With all the technological capabilities and apps that come with both new cars and new phones these days, you might be lulled into thinking a collection of hard copy maps could be a bit obsolete. But in this, you’d be wrong. Some of Maine’s most rural areas are simultaneously home to some of the best adventures and some of the worst connectivity. You might never need a paper map, until you do, and then it can really come in handy. Plus, an electronic voice and map can’t replace the topographic and other details included in the Maine Atlas and Gazetteer.

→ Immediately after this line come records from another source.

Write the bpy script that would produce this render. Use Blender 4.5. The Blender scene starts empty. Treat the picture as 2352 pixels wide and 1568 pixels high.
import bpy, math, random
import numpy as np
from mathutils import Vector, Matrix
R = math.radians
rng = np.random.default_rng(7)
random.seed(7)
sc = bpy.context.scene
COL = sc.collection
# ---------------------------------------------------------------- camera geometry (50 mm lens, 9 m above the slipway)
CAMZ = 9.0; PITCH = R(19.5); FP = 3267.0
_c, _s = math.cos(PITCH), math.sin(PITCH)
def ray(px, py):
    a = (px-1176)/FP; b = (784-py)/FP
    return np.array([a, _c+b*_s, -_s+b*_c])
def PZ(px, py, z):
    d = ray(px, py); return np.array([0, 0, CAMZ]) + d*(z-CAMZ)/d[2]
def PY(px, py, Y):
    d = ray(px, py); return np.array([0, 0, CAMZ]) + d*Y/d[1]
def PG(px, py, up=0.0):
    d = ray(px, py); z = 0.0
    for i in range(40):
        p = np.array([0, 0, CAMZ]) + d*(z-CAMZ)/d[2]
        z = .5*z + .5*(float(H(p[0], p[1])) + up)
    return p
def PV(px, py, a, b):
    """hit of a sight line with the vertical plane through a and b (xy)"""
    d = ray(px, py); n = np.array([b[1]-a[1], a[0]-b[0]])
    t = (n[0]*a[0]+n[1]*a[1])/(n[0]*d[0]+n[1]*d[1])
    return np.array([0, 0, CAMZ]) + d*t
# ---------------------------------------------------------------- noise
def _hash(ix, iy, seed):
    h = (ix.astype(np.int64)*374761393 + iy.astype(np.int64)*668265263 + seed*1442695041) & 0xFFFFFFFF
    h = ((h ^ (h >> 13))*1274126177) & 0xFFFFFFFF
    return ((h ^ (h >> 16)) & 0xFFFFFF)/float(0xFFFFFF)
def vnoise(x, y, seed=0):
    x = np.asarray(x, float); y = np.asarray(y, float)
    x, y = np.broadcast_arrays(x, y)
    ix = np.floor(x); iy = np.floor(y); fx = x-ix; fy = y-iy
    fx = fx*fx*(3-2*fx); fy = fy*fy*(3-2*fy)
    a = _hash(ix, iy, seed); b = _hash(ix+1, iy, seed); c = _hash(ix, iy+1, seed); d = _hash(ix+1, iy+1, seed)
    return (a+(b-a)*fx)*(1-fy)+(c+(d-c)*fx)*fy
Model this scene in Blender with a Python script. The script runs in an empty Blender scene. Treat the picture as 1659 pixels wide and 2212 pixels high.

There may have been no better indication of the gazetteer’s persistent utility than the Maine public’s reaction when people feared it might disappear. But thankfully those fears, which materialized as Yarmouth-based mapmaker DeLorme was sold to Swiss GPS company Garmin, went unrealized. Garmin decided to keep the series for all 50 states in 2016.
And what a relief it was.
“For many adventurous Mainers, that book of maps has served as a nearly magical tool, making sense of rural logging roads and rural byways that crisscross the state,” former BDN outdoors writer John Holyoke wrote in February 2016. “It’s safe to say, in fact, that with a DeLorme’s gazetteer at your side, you could ‘get there from here, after all.”
Troy Bennett wears many hats here at the BDN, including songwriter. And he certainly put those skills to use when he delivered the musical gift of “Keep Your Hands Off My Gazetteer” in 2016.
“I don’t care how many satellites are whizzing around in space. All them high-tech gizmos could never take its place,” Bennett sings. “‘Cause it’s the thing that shows us just who and where we are. And it’s waiting for adventure in the back of every car.”
It is this cultural and functional role that has helped keep the Maine gazetteer relevant in 2016, 2021 and still today. And we expect that to be true for many years to come. Happy adventures, and don’t forget to bring that torn, coffee-stained guide along for the ride.